Ne pas mettre en faillite l'opérateur mobile letton

La Commission a établi une liste de situations qui pourraient être considérées comme abusives. Par exemple, si le trafic de l’abonné dans le pays de son abonnement est insignifiant par rapport au trafic en itinérance, ou encore si l’abonné dispose d’un numéro de carte SIM qu’il utilise principalement en mode roaming. Dans le cas où des cartes SIM seraient achetées en grands volumes dans un pays offrant de faibles coûts de télécommunications afin d’être revendues pour un usage permanent dans un pays où les coûts sont plus élevés, la Commission européenne autorisera les opérateurs à prendre « des mesures immédiates et proportionnées ». On peut supposer que cela inclura l’interruption de l’abonnement téléphonique, sous réserve que le régulateur national soit prévenu.

Günther Oettinger explique les dangers de ce type de revente : « Les prix en Lettonie, par exemple, sont 6,5 fois moins élevés qu’en Irlande. Sur un plan commercial, une carte SIM venant de Lettonie pourrait être exploitée en Irlande et un Irlandais pourrait dès lors téléphoner à Dublin au prix letton ». Avec la conséquence, poursuit-il, que l’entreprise lettone devrait régler sur le marché télécoms irlandais des prix plus élevés que ce qu’elle gagne. « En quelques jours, elle deviendrait insolvable ».

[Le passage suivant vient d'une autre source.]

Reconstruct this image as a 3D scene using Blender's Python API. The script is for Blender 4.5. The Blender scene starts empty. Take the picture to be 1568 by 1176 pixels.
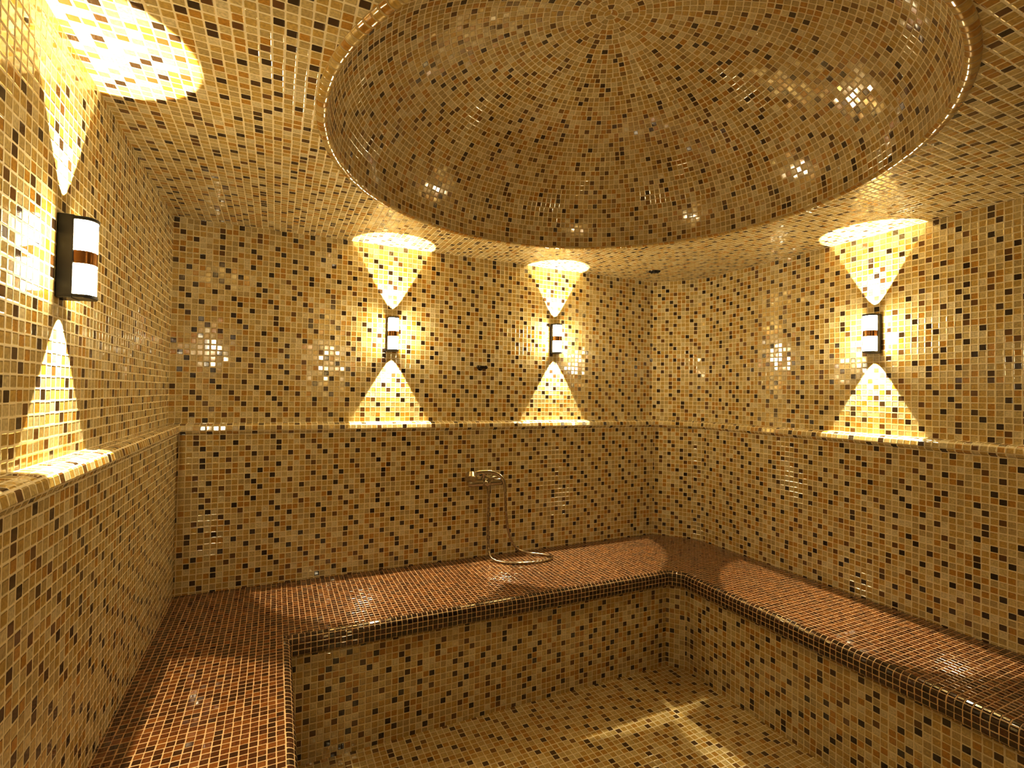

La Commission adresse son nouveau plan au Berec (Body of European Regulators for Electronic Communications), l’entité des régulateurs de télécommunications de l’Union européenne, afin de recueillir ses commentaires. Elle espère obtenir l’approbation des états membres d’ici la fin de l’année, ce qui devrait fixer au 15 juin la fin des charges d’itinérance dans l’UE.